Assim sendo, penso que andou bem o Plenário do Conselho Superior da Magistratura Judicial em anular o referido concurso e preparar o novo concurso, com a introdução da prova escrita, atendendo que a irregularidade procedimental apurada, derivou do Despacho que procedeu abertura do Concurso, com a introdução da avaliação documental, ao invés da prova escrita, aplicável para este tipo de concurso.

Importa salientar que o concurso ora anulado, foi aberto mediante Despacho n.º 132/CSMJ/2025, de 18 de Junho, nos termos do artigo 12.º, n.º 1 do Decreto Presidencial n.º 112/24, de 17 de Maio – (Que Estabelece os Procedimentos a observar no Recrutamento e Selecção de Candidatos na Administração Pública). O aviso de abertura do concurso publico externo foi publicado no dia 20 de Junho de 2025 no Jornal de Angola, bem como no website do Conselho, nos termos do artigo 12.º, n.º 2 e 3 do Decreto Presidencial n.º 112/24, de 17 de Maio.

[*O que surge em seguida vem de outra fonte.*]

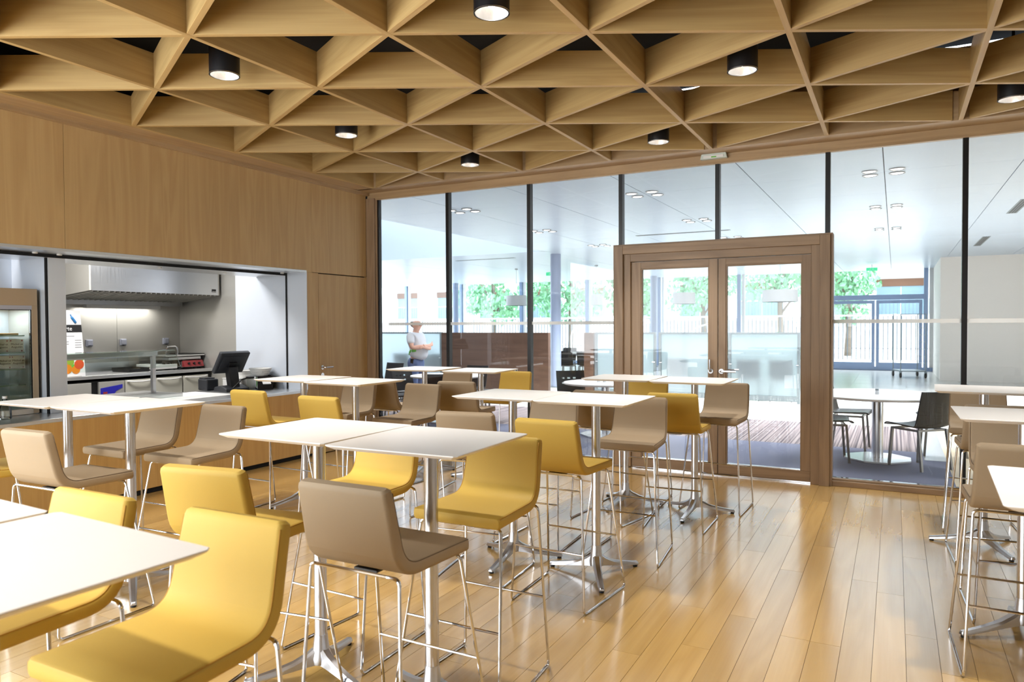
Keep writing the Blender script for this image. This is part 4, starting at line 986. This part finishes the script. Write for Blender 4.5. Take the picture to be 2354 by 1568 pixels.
# far window wall: frame posts, transoms, panes
fw = empty('window_20', (0, HYE, 0)); structure(fw, 'far glazed wall of the hall with blue grey frames', 'window')
posts = [-19.35, -16.47, -13.57, -10.68, -7.8, -4.9, -2.0, 0.86]
for x in posts:
    bm = bmesh.new(); box(bm, x - 0.06, x + 0.06, -0.08, 0.08, 0, HC); done('frame_post', bm, 'blue_frame', fw, bevel=0.004)
    bm = bmesh.new(); box(bm, x + 0.10, x + 0.20, -0.03, 0.05, 0, HC); done('frame_cover', bm, 'plastic_white', fw)
for x0, x1 in zip([-21.0] + posts, posts + [1.06]):
    bm = bmesh.new(); v_ = [bm.verts.new((x, 0.02, z)) for x, z in ((x0, 0.1), (x1, 0.1), (x1, HC), (x0, HC))]; bm.faces.new(v_); done('pane', bm, 'clear_glass', fw)
bm = bmesh.new(); box(bm, HXL, 1.06, -0.06, 0.06, 0, 0.12); done('bottom_rail', bm, 'blue_frame', fw)
bm = bmesh.new(); box(bm, -2.0, 0.86, -0.09, 0.09, 2.30, 2.46); done('transom', bm, 'blue_frame', fw, bevel=0.004)
ed = empty('door_3', (-0.57, HYE - 0.06, 0)); structure(ed, 'glazed double door to the terrace at the far end of the hall', 'door')
for a, b in ((-1.33, -0.02), (0.02, 1.33)):
    lf = bx('door_leaf', 'blue_frame', a, b, -0.03, 0.03, 0.02, 0.26, ed); lo = lf.location.copy()
    for q in ((a, a + 0.09, 0.26, 2.28), (b - 0.09, b, 0.26, 2.28)):
        o = bx('stile', 'blue_frame', q[0], q[1], -0.03, 0.03, q[2], q[3], lf); o.location -= lo
    o = bx('top_rail', 'blue_frame', a + 0.09, b - 0.09, -0.03, 0.03, 2.18, 2.28, lf); o.location -= lo
# pendant shades
for i, (x, z0, z1, r, lab) in enumerate(((-10.42, 2.14, 2.45, 0.33, 'white drum pendant shade in front of the left tree'), (-7.77, 2.11, 2.42, 0.19, 'small white pendant shade right of the grey column'),
                                         (-2.66, 2.11, 2.42, 0.45, 'wide white pendant shade seen through the right door leaf'), (-5.18, 2.10, 2.41, 0.31, 'white pendant shade seen through the left door leaf'))):
    p = empty('pendant_lamp', (x, 20.0, 0)); tag(p, lab, 'pendant', 'white pendant shades in the hall')
    bm = bmesh.new(); lathe(bm, [(r, z0), (r * 0.96, z1), (r * 0.93, z1), (r * 0.97, z0)], 28, cap=False); bmesh.ops.holes_fill(bm, edges=bm.edges[:], sides=0); done('shade', bm, 'shade_white', p, smooth='auto')
    bm = bmesh.new(); tube(bm, [(0, 0, z1 - 0.05), (0, 0, HC)], 0.006, 6); done('cord', bm, 'plastic_white', p)
    bm = bmesh.new(); tube(bm, [(-r * 0.95, 0, z1 - 0.02), (r * 0.95, 0, z1 - 0.02)], 0.004, 6); done('spider', bm, 'plastic_white', p)
    bm = bmesh.new(); lathe(bm, [(0.05, HC - 0.03), (0.05, HC)], 14); done('canopy', bm, 'plastic_white', p)
# exit signs
for i, (x, y, z) in enumerate(((-8.3, 18.0, 2.93), (-0.62, 24.0, 3.14))):
    e = empty('exit_sign', (x, y, z)); tag(e, ['green exit sign left of the grey column', 'green exit sign above the terrace door'][i], 'exit sign', 'green exit signs')
    bm = bmesh.new(); box(bm, -0.15, 0.15, -0.02, 0.02, -0.045, 0.045); done('sign_plate', bm, 'exit_green', e, bevel=0.003)
    bm = bmesh.new(); prism(bm, [(0.02, -0.02), (0.02, 0.02), (0.06, 0.0)], -0.0215, -0.02, 'Y'); done('arrow', bm, 'paper_white', e)
    bm = bmesh.new(); tube(bm, [(-0.06, -0.021, -0.025), (-0.04, -0.021, 0.0), (-0.03, -0.021, 0.025)], 0.008, 6); done('running_figure', bm, 'paper_white', e)
    bm = bmesh.new(); tube(bm, [(0, 0, 0.045), (0, 0, HC - z)], 0.006, 6); done('drop_rod', bm, 'rail_grey', e)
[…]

Foram inscritos mais de 20.000,00 candidatos, durante o período de 15 (quinze) dias, termos do artigo 15.º, n.º 1 do Decreto Presidencial n.º 112/24, de 17 de Maio. Foi publicada no website do Conselho, as listas provisórias dos candidatos admitidos e excluídos a concorrer no dia 31 de Agosto de 2025, nos termos do artigo 22.º do Decreto Presidencial n.º 112/24, de 17 de Maio. Os candidatos tiveram o direito de 5 dias para reclamar, termos do artigo 21.º, n.º 2 e 3 do Decreto Presidencial n.º 112/24, de 17 de Maio e até a presente data, não foi publicada a lista final definitiva dos candidatos admitidos a concorrer.

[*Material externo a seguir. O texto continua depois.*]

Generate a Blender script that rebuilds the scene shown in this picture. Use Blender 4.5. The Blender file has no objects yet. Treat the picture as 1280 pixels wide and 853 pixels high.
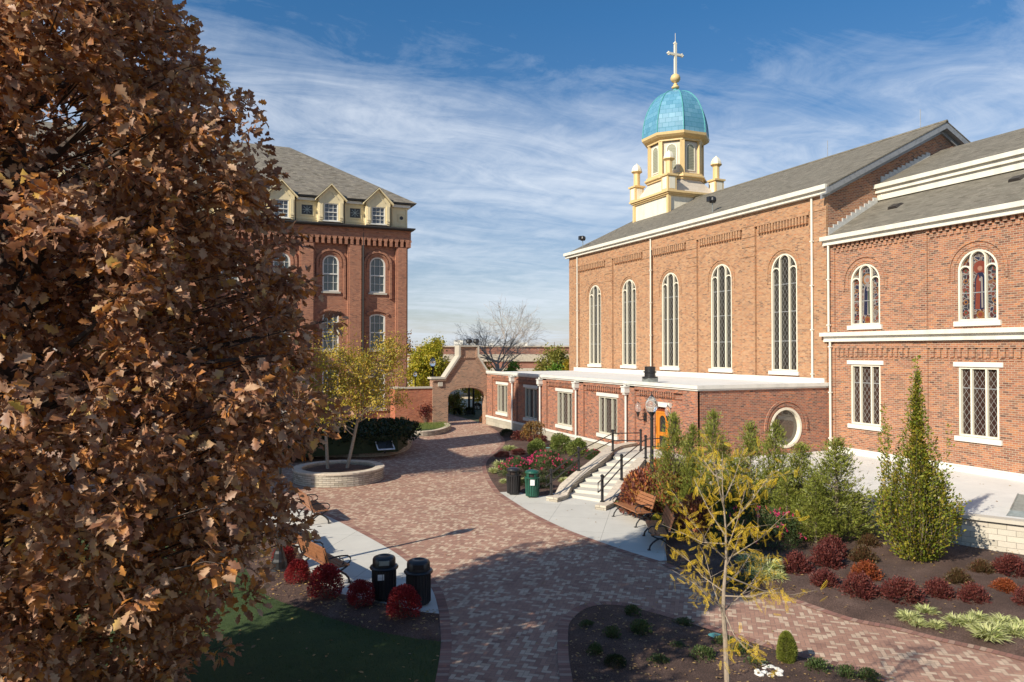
import bpy, math, random
import numpy as np
from mathutils import Vector, geometry
R_ = math.radians
SC = bpy.context.scene
COL = SC.collection

# ------------------------------------------------------------------ camera
CAMZ = 5.7
YAW, PIT, FPX = R_(23.12), R_(0.75), 904.5
cd = bpy.data.cameras.new('camera'); cam = bpy.data.objects.new('camera', cd); COL.objects.link(cam)
cam.location = (0, 0, CAMZ); cam.rotation_euler = (R_(90) + PIT, 0, -YAW)
cd.sensor_width = 36; cd.lens = 36 * FPX / 1280; cd.clip_start = 0.1; cd.clip_end = 3000
SC.camera = cam

# ------------------------------------------------------------------ sky, sun, exposure
SUN_EL = R_(32); SUN_AZ = (-.934, -.357)       # horizontal direction towards the sun
w = bpy.data.worlds.new("World"); SC.world = w; w.use_nodes = True
nt = w.node_tree; nt.nodes.clear()
def N(nt, typ, **kw):
    n = nt.nodes.new(typ)
    for k, v in kw.items(): setattr(n, k, v)
    return n
def L(nt, a, b): nt.links.new(a, b)
def M(nt, op, a, b=None, c=None, clamp=False):
    n = nt.nodes.new('ShaderNodeMath'); n.operation = op; n.use_clamp = clamp
    for i, s in enumerate((a, b, c)):
        if s is None: continue
        if isinstance(s, (int, float)): n.inputs[i].default_value = s
        else: nt.links.new(s, n.inputs[i])
    return n.outputs[0]
def MIX(nt, fac, a, b):
    n = nt.nodes.new('ShaderNodeMix'); n.data_type = 'RGBA'
    for s, i in ((fac, 0), (a, 6), (b, 7)):
        if isinstance(s, (int, float)): n.inputs[i].default_value = s
        elif isinstance(s, tuple): n.inputs[i].default_value = (*s[:3], 1)
        else: nt.links.new(s, n.inputs[i])
    return n.outputs[2]
def RAMP(nt, fac, stops, interp='LINEAR'):
    n = nt.nodes.new('ShaderNodeValToRGB'); n.color_ramp.interpolation = interp
    e = n.color_ramp.elements
    while len(e) < len(stops): e.new(0.5)
    for k, (p, c) in enumerate(stops):
        e[k].position = p; e[k].color = (*c, 1) if isinstance(c, tuple) else (c, c, c, 1)
    nt.links.new(fac, n.inputs[0]); return n.outputs[0]
def NOISE(nt, vec, scale, detail=3, rough=.55, dist=0):
    n = nt.nodes.new('ShaderNodeTexNoise'); n.inputs['Scale'].default_value = scale
    n.inputs['Detail'].default_value = detail; n.inputs['Roughness'].default_value = rough
    n.inputs['Distortion'].default_value = dist
    if vec is not None: nt.links.new(vec, n.inputs['Vector'])
    return n.outputs[0]
def MAPV(nt, vec, rot=(0, 0, 0), scale=(1, 1, 1), loc=(0, 0, 0)):
    n = nt.nodes.new('ShaderNodeMapping'); nt.links.new(vec, n.inputs[0])
    n.inputs['Location'].default_value = loc; n.inputs['Rotation'].default_value = rot; n.inputs['Scale'].default_value = scale
    return n.outputs[0]
sky = N(nt, 'ShaderNodeTexSky', sky_type='NISHITA', sun_disc=False)
sky.sun_elevation = SUN_EL; sky.sun_rotation = math.atan2(SUN_AZ[0], SUN_AZ[1]) % (2 * math.pi)
sky.altitude = 200; sky.air_density = 1.0; sky.dust_density = .6; sky.ozone_density = 2.6
tc = N(nt, 'ShaderNodeTexCoord')
sp = N(nt, 'ShaderNodeSeparateXYZ'); L(nt, tc.outputs['Generated'], sp.inputs[0])
zc = M(nt, 'ADD', M(nt, 'MAXIMUM', sp.outputs[2], 0.0), .09)
cv = N(nt, 'ShaderNodeCombineXYZ')
L(nt, M(nt, 'DIVIDE', sp.outputs[0], zc), cv.inputs[0]); L(nt, M(nt, 'DIVIDE', sp.outputs[1], zc), cv.inputs[1])
v1 = MAPV(nt, cv.outputs[0], rot=(0, 0, R_(-25)), scale=(.5, .8, 1), loc=(3.1, 1.4, 0))
big = NOISE(nt, v1, .75, 5, .55, .5)
v2 = MAPV(nt, cv.outputs[0], rot=(0, 0, R_(-42)), scale=(.9, 1.9, 1), loc=(7.3, 2, 0))
fine = NOISE(nt, v2, 2.0, 12, .70, .8)
v3 = MAPV(nt, cv.outputs[0], rot=(0, 0, R_(20)), scale=(3.0, 1.1, 1))
rip = NOISE(nt, v3, 3.2, 5, .6, .3)
cov = RAMP(nt, big, [(.36, 0.0), (.66, 1.0)])
sumf = M(nt, 'ADD', M(nt, 'MULTIPLY', fine, .52), M(nt, 'MULTIPLY', cov, .28))
sumf = M(nt, 'ADD', sumf, M(nt, 'MULTIPLY', rip, .14))
hz = RAMP(nt, sp.outputs[2], [(0.0, .34), (.16, .30), (.30, .14), (.44, .0), (1.0, 0.0)])
msk = RAMP(nt, M(nt, 'ADD', sumf, M(nt, 'MULTIPLY', hz, .8)), [(.45, 0.0), (.60, .22), (.86, .78)])
SKYK = .068
skyc = N(nt, 'ShaderNodeMix', data_type='RGBA', blend_type='MULTIPLY'); skyc.inputs[0].default_value = 1
L(nt, sky.outputs[0], skyc.inputs[6]); L(nt, RAMP(nt, sp.outputs[2], [(0.0, (1.15,1.02,1.06)), (.14, (.92,.98,1.08)), (.42, (.48,1.02,1.34))]), skyc.inputs[7])
cloud = RAMP(nt, sp.outputs[2], [(0.0, (8.0, 9.0, 10.2)), (.3, (10.6, 11.2, 12.0)), (1, (9.0, 10.2, 11.8))])
fin = MIX(nt, msk, skyc.outputs[2], cloud)
bg = N(nt, 'ShaderNodeBackground'); bg.inputs[1].default_value = SKYK; L(nt, fin, bg.inputs[0])
wo = N(nt, 'ShaderNodeOutputWorld'); L(nt, bg.outputs[0], wo.inputs[0])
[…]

Logo não assiste razões de fundo para eventuais reclamações dos candidatos admitidos provisoriamente a concorrer, tendo em conta que a fase em que o mesmo foi anulado, faltavam as etapas mais relevantes do concurso, nomeadamente:

a) Publicação da lista final dos candidatos admitidos ao exame, constando os tópicos dos conteúdos a serem avaliados, indicação da data, hora e local da prova;

b) Aplicação das provas escritas;

c) Correcção das provas;

d) Publicação da lista provisória de classificação final, com a indicação do período de reclamações;

e) Publicação da lista definitiva de classificação final com a respectiva ordem de provimento.

Nestes termos, devem os interessados aguardar pacientemente a abertura do novo concurso, começando desde já, a prepararem-se para prova escrita, estudando materiais ligadas a organização judiciária do País, principais actividades exercidas pelos Funcionários Judiciais, língua portuguesa, cultura geral, etc.